For a number of minutes the creature did not move at all, clearly terrified. You know, that playing dead trick. Then it must have realized it was not actually dead yet and started to swim around our bucket. We observed our unique visitor for another 10 minutes then gently set the creature back into the sea where it quickly undulated away. Leah was tearful but it was yet another chance for us to explain how we can look at the sea creatures we find for a short time but, no, they are not going to become our pets. They must be returned back to their home, the sea. She understood and was grateful, as were we, for the chance to have this beautiful creature visit us for a while.
Which just goes to show that if you lay on your stomach on the dock peering in to the depths of the sea for long enough you never know what will come swimming by.
First weekend aboard
One fine Saturday last April we packed up the Subaru with teddies and blankies and diapers and cookies and various other necessities and headed to St. Helens, Oregon where Wondertime was moored. We were spending our first night aboard. We aren’t going to leave the dock of course, but we did enjoy a lovely 75 degree Spring weekend on the Columbia River with Leah, 3, and Holly, 5 months, in tow.
This is Wondertime.
She is a good little ship, and always tugging at her docklines.
One day, a man had a dream of building a small stout boat that had a nook for everything and neat tidy bunks. She would have a ketch rig that was easy to sail and a center cockpit that was cozy and dry. His little ship would be simple and true.
So, Meridian Passage was born one Spring day in 1978 on Bainbridge Island, Washington and was carried over land to her new home in sunny Southern California.

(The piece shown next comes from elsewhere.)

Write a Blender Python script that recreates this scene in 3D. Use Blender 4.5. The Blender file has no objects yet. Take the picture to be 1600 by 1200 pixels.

Over the next years, she would be fitted out with a galley for cooking and a dinette for gathering and eating aft, a sea berth, a double berth and a head amidships, and two little bunks in the bow (perfect for — unknownst to him — the two little girls who would one day sleep there).
Two stout masts were added and sails and an engine for when the wind wasn’t blowing and one fine day she was launched into the sea.
Meridian Passage enjoyed many years of sailing in the sunshine to the California islands then destiny took her to the Columbia River where she explored fresh water nooks.
One day a small new family happened upon her and knew she was the ship they’d been searching for: not too big and not too small, not too simple and not too complex, not too old and not too new. This lovely ship sparkling in her slip was just right for the little girls who would soon dance on her decks and their parents who would sail them near, and someday, far.
So Meridian Passage was sailed northward up the sea to the sound where she was born and nestled into her slip in the crook of the sound.
The family took to her and loved her right away and knew that she was their true home. Her little girls loved her too, and were filled with wonder every time they visited.
And that is how Wondertime found her new home.